▶ What you should do
Pull out the lines running from the one with "Reconstruct this image" to the one with "PI = math.pi; R = math.radians", inclusive, word for word. Drop any picture.

Records with scene code
-- START --
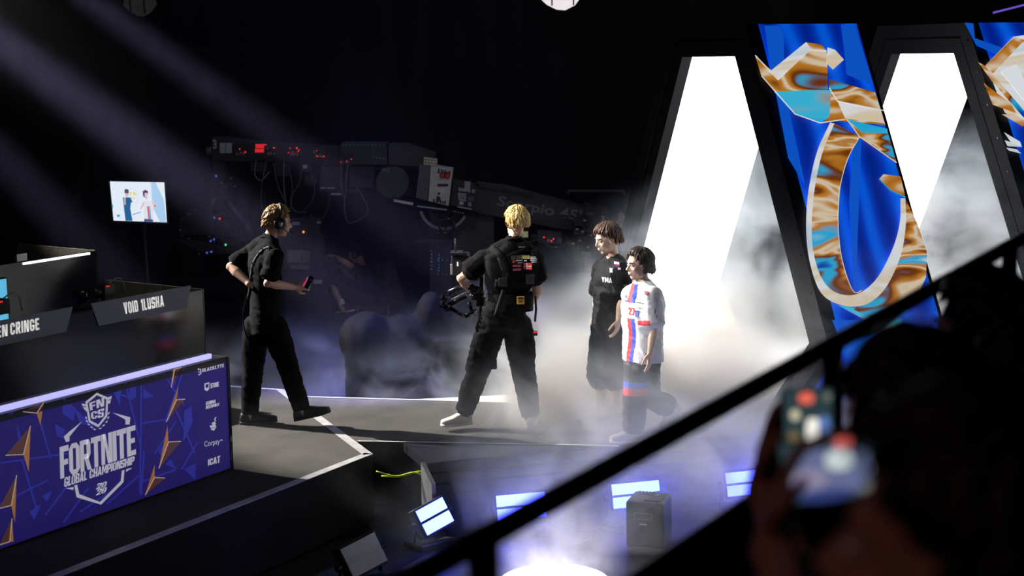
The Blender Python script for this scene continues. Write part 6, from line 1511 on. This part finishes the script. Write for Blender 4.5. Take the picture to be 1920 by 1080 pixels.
# ------------------------------------------------------------------ haze and stage fog (last: it needs the structure)
def vol_mat(name, col, dens, aniso, build=None):
    m = bpy.data.materials.new(name); m.use_nodes = True; nt = m.node_tree
    nt.nodes.remove(nt.nodes['Principled BSDF'])
    v = nt.nodes.new('ShaderNodeVolumeScatter'); v.inputs['Color'].default_value = (*col, 1)
    v.inputs['Density'].default_value = dens; v.inputs['Anisotropy'].default_value = aniso
    nt.links.new(v.outputs[0], nt.nodes['Material Output'].inputs['Volume'])
    if build: build(nt, v)
    return m
def fog_nodes(nt, v):
    N = nt.nodes; Lk = nt.links
    tc = N.new('ShaderNodeTexCoord'); sep = N.new('ShaderNodeSeparateXYZ'); Lk.new(tc.outputs['Object'], sep.inputs[0])
    def math_(op, a, b=None, c=None):
        n = N.new('ShaderNodeMath'); n.operation = op
        for i, q in enumerate((a, b, c)):
            if q is None: continue
            if isinstance(q, (int, float)): n.inputs[i].default_value = q
            else: Lk.new(q, n.inputs[i])
        return n.outputs[0]
    def mr(x, a, b, c, d):
        n = N.new('ShaderNodeMapRange'); n.interpolation_type = 'SMOOTHSTEP'
        Lk.new(x, n.inputs[0])
        for i, q in enumerate((a, b, c, d)): n.inputs[i+1].default_value = q
        return n.outputs[0]
    nz = N.new('ShaderNodeTexNoise'); nz.inputs['Scale'].default_value = 1.5; nz.inputs['Detail'].default_value = 4; nz.inputs['Roughness'].default_value = 0.62; nz.inputs['Distortion'].default_value = 0.8
    mp = N.new('ShaderNodeMapping'); mp.inputs['Scale'].default_value = (1.0, 0.4, 1.1); Lk.new(tc.outputs['Object'], mp.inputs[0]); Lk.new(mp.outputs[0], nz.inputs['Vector'])
    n1 = mr(nz.outputs['Fac'], 0.40, 0.66, 0.0, 1.0)
    X, Y, Z = sep.outputs
    near_gate = mr(X, -1.4, 1.9, 0.085, 1.0)
    top = mr(X, -1.2, 2.6, 1.25, 3.1)            # the bank stands higher towards the gate
    hz = math_('DIVIDE', math_('ADD', Z, 0.55), top)
    fall = mr(hz, 0.25, 1.0, 1.0, 0.0)
    behind = mr(Y, 13.2, 14.4, 0.07, 1.0)        # thin in front of the walkway, thick behind it
    wisps = math_('MULTIPLY', math_('MULTIPLY', n1, near_gate), math_('MULTIPLY', math_('MULTIPLY', fall, behind), 3.6))
    # dense floor layer pouring out of the gate
    core = math_('MULTIPLY', mr(X, -0.6, 1.3, 0.0, 1.0), mr(Z, -0.05, 0.8, 1.0, 0.0))
    core = math_('MULTIPLY', math_('MULTIPLY', core, mr(Y, 12.5, 12.95, 0.08, 1.0)), math_('ADD', math_('MULTIPLY', n1, 1.3), 0.45))
    # thin fog over the pit where the floor lamps stand
    pit = math_('MULTIPLY', math_('MULTIPLY', mr(Y, 12.2, 12.7, 1.0, 0.0), mr(Z, -0.3, 0.15, 1.0, 0.0)), math_('ADD', math_('MULTIPLY', n1, 0.24), 0.02))
    pit = math_('MULTIPLY', pit, mr(X, -1.2, 0.2, 0.1, 1.0))
    veil = math_('MULTIPLY', math_('MULTIPLY', mr(X, 0.2, 1.0, 0.0, 1.0), mr(Z, 0.0, 0.42, 1.0, 0.0)), math_('MULTIPLY', math_('MULTIPLY', mr(Y, 12.2, 12.5, 0.0, 1.0), mr(Y, 13.0, 13.6, 1.0, 0.0)), math_('ADD', math_('MULTIPLY', n1, 6.0), 2.0)))
    core = math_('ADD', core, math_('MULTIPLY', veil, 0.30))
    wisps = math_('MULTIPLY', wisps, math_('MULTIPLY', mr(Y, 16.0, 16.95, 1.0, 0.0), mr(X, 4.4, 5.15, 1.0, 0.0)))
    Lk.new(math_('ADD', math_('ADD', wisps, math_('MULTIPLY', core, 9.0)), pit), v.inputs['Density'])
fogm = vol_mat('stage_fog', (0.84, 0.92, 1.0), 0.5, 0.2, fog_nodes)
o = box('fog_bank', (0.5, 14.1, 1.0), (9.4, 5.8, 3.1), fogm)
tag(o, 'white stage fog drifting low around the walkway and gates', 'fog', kind='stuff')
hazem = vol_mat('air_haze', (0.9, 0.9, 1.0), 0.010, 0.3)
o = box('air_haze', (-3.3, 16.5, 4.4), (12.5, 2.2, 8.8), hazem)
tag(o, 'thin air haze showing the light beams over the stage', 'haze', kind='stuff')

def plume_nodes(nt, v):
    N = nt.nodes; Lk = nt.links; tc = N.new('ShaderNodeTexCoord')
    nz = N.new('ShaderNodeTexNoise'); nz.inputs['Scale'].default_value = 4.5; nz.inputs['Detail'].default_value = 4; nz.inputs['Roughness'].default_value = 0.6
    Lk.new(tc.outputs['Object'], nz.inputs['Vector'])
    r = N.new('ShaderNodeMapRange'); r.inputs[1].default_value = 0.40; r.inputs[2].default_value = 0.7; r.inputs[4].default_value = 4.0
    Lk.new(nz.outputs['Fac'], r.inputs[0])
    g = N.new('ShaderNodeTexGradient'); g.gradient_type = 'SPHERICAL'
    mp = N.new('ShaderNodeMapping'); mp.inputs['Scale'].default_value = (1.9, 1.9, 1.6); Lk.new(tc.outputs['Object'], mp.inputs[0]); Lk.new(mp.outputs[0], g.inputs[0])
    m = N.new('ShaderNodeMath'); m.operation = 'MULTIPLY'; Lk.new(r.outputs[0], m.inputs[0]); Lk.new(g.outputs['Fac'], m.inputs[1])
    Lk.new(m.outputs[0], v.inputs['Density'])
pm = vol_mat('fog_plume', (0.95, 0.95, 1.0), 1.0, 0.2, plume_nodes)
o = box('fog_plume', (0, 0, 0), (0.95, 0.95, 1.1), pm); o.location = upb+Vector((0.0, 0.0, 0.42))
tag(o, 'puff of white fog rising above the round uplight', 'fog', kind='stuff')
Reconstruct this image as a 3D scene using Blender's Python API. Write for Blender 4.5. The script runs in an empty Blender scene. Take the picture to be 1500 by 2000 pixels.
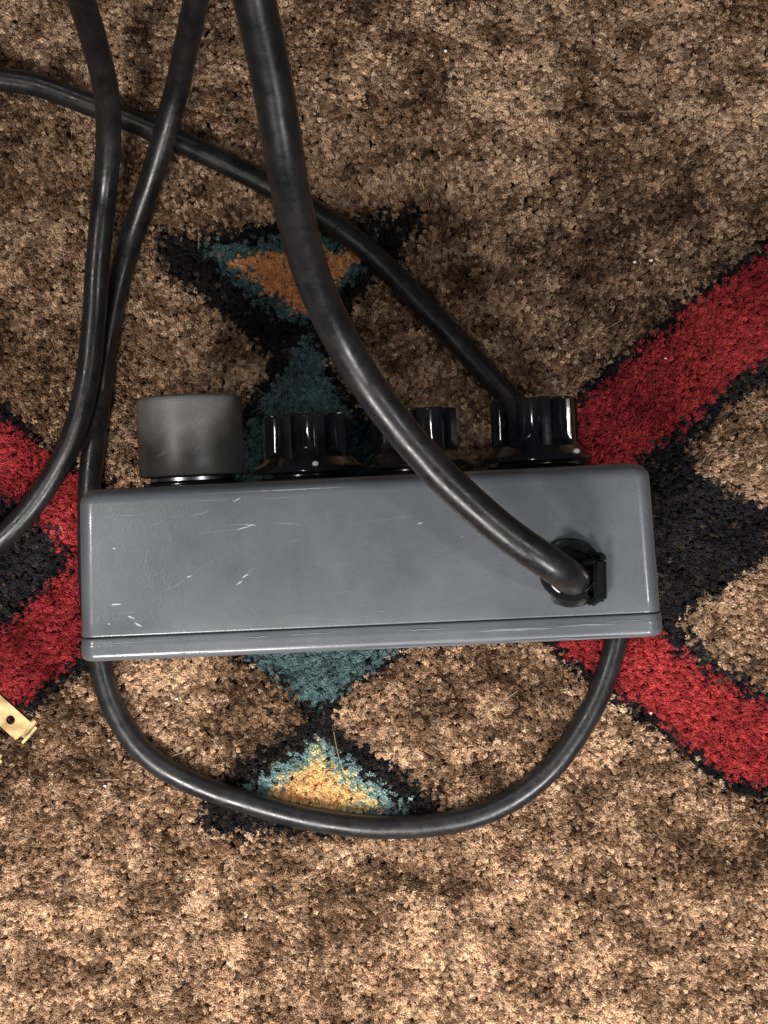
import bpy, bmesh, math, random
import numpy as np
from mathutils import Vector, Matrix
from mathutils import noise as mnoise
random.seed(7); rng = np.random.default_rng(11)
SC = bpy.context.scene; COL = SC.collection
PI = math.pi; R = math.radians

# ------------------------------------------------------------------ camera
H = 0.400                      # camera height over the pile tips
FPX = 2876.0                   # focal length in pixels of the 1500 x 2000 photograph
cd = bpy.data.cameras.new('camera'); cam = bpy.data.objects.new('camera', cd); COL.objects.link(cam)
cam.location = (0, 0, H); cd.sensor_fit = 'VERTICAL'; cd.sensor_height = 24.0
cd.lens = FPX / 2000 * 24.0; cd.clip_start = 0.005; cd.clip_end = 20
cd.dof.use_dof = True; cd.dof.focus_distance = 0.335; cd.dof.aperture_fstop = 40
SC.camera = cam

# ------------------------------------------------------------------ world, lamps, exposure
w = bpy.data.worlds.new('World'); SC.world = w; w.use_nodes = True
bg = w.node_tree.nodes['Background']; bg.inputs[0].default_value = (0.80, 0.86, 1.0, 1); bg.inputs[1].default_value = 0.035
def area(name, loc, aim, sx, sy, power, col, spread=180):
    l = bpy.data.lights.new(name, 'AREA'); l.shape = 'RECTANGLE'; l.size = sx; l.size_y = sy; l.energy = power; l.color = col; l.spread = R(spread)
    o = bpy.data.objects.new(name, l); COL.objects.link(o); o.location = loc
    o.rotation_euler = (Vector(aim) - Vector(loc)).to_track_quat('-Z', 'Y').to_euler(); return o
area('lamp_main', (-0.15, -0.35, 0.46), (-0.02, -0.27, 0), 0.20, 0.11, 1.9, (1.0, 0.97, 0.93), 100)
area('lamp_front', (0.25, -0.46, 0.52), (0.02, -0.27, 0), 0.14, 0.05, 1.25, (0.98, 0.98, 1.0), 92)
area('lamp_left', (-0.50, 0.04, 0.85), (0, -0.18, 0), 0.015, 0.09, 0.21, (1.0, 0.97, 0.92), 56)
area('lamp_right', (0.40, -0.04, 0.80), (0, -0.18, 0), 0.010, 0.065, 0.18, (0.96, 0.98, 1.0), 66)
area('lamp_back', (-0.20, 0.72, 0.85), (0, -0.02, 0), 0.07, 0.03, 0.10, (0.95, 0.97, 1.0), 90)
SC.view_settings.view_transform = 'Standard'; SC.view_settings.look = 'None'
SC.view_settings.exposure = 0.48; SC.view_settings.gamma = 1

# ------------------------------------------------------------------ helpers
def at(px, py, z=0.0):
    d = H - z
    return Vector(((px - 750) / FPX * d, (1000 - py) / FPX * d, z))
def link(name, me, mat=None, parent=None, smooth=40):
    if mat: me.materials.append(mat)
    if smooth is not None:
        me.polygons.foreach_set('use_smooth', [True] * len(me.polygons))
        me.set_sharp_from_angle(angle=R(smooth))
    o = bpy.data.objects.new(name, me); COL.objects.link(o)
    if parent: o.parent = parent
    return o
def mesh(name, v, f):
    me = bpy.data.meshes.new(name); me.from_pydata([tuple(p) for p in v], [], f); me.validate(); me.update(); return me
def empty(name, loc=(0, 0, 0)):
    o = bpy.data.objects.new(name, None); COL.objects.link(o); o.location = loc; o.empty_display_size = 0.01; return o
def tag(o, label=None, cat=None, kind=None, group=None):
    if label: o['label'] = label
    if cat: o['category'] = cat
    if kind: o['kind'] = kind
    if group: o['group'] = group
    return o
def rings(rs, closed_ring=True, cap=True):
    """list of rings (equal length) -> verts, faces"""
    n = len(rs[0]); v = [p for r in rs for p in r]; f = []
    for i in range(len(rs) - 1):
        for j in range(n):
            a, b = i * n + j, i * n + (j + 1) % n
            f.append((a, b, b + n, a + n))
    if cap:
        f.append(tuple(range(n))[::-1]); f.append(tuple((len(rs) - 1) * n + j for j in range(n)))
    return v, f
def fixn(me):
    bm = bmesh.new(); bm.from_mesh(me); bmesh.ops.recalc_face_normals(bm, faces=bm.faces); bm.to_mesh(me); bm.free(); return me
def lathe(profile, n=64):
    """profile (r, h) about +Y"""
    rs = [[(r * math.cos(2 * PI * k / n), h, r * math.sin(2 * PI * k / n)) for k in range(n)] for r, h in profile]
    v, f = rings(rs); return v, f
def catmull(pts, step=0.0012):
    P = [Vector(p) for p in pts]; P = [2 * P[0] - P[1]] + P + [2 * P[-1] - P[-2]]
    out = []
    for i in range(1, len(P) - 2):
        a, b, c, d = P[i - 1:i + 3]
        n = max(2, int((c - b).length / step))
        for k in range(n):
            t = k / n
            out.append(0.5 * ((2 * b) + (c - a) * t + (2 * a - 5 * b + 4 * c - d) * t * t + (3 * b - a - 3 * c + d) * t ** 3))
    out.append(P[-2])
    for _ in range(10):        # relax small kinks
        q = out[:]
        for i in range(1, len(out) - 1): q[i] = (out[i - 1] + 2 * out[i] + out[i + 1]) / 4
        out = q
    return out
def tube(pts, r, n=28, wob=0.012, seed=0, step=0.0012):
    c = catmull(pts, step); rs = []
    t0 = (c[1] - c[0]).normalized(); nrm = t0.orthogonal().normalized()
    if wob:
        c = [p + mnoise.noise_vector(p * 42 + Vector((seed, 0, 0))) * .00028 + mnoise.noise_vector(p * 130 + Vector((0, seed, 0))) * .00008 for p in c]
    for i, p in enumerate(c):
        t = (c[min(i + 1, len(c) - 1)] - c[max(i - 1, 0)]).normalized()
        nrm = (nrm - t * nrm.dot(t)).normalized(); b = t.cross(nrm)
        ring = []
        for k in range(n):
            a = 2 * PI * k / n
            q = nrm * math.cos(a) + b * math.sin(a)
            s = 1 + wob * mnoise.noise(Vector((i * 0.09 + seed, q.x * 1.2, q.y * 1.2 + q.z)))
            ring.append(p + q * r * s)
        rs.append(ring)
    v, f = rings(rs); return v, f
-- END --
▶ Exercise answer
Reconstruct this image as a 3D scene using Blender's Python API. Write for Blender 4.5. The script runs in an empty Blender scene. Take the picture to be 1500 by 2000 pixels.
import bpy, bmesh, math, random
import numpy as np
from mathutils import Vector, Matrix
from mathutils import noise as mnoise
random.seed(7); rng = np.random.default_rng(11)
SC = bpy.context.scene; COL = SC.collection
PI = math.pi; R = math.radians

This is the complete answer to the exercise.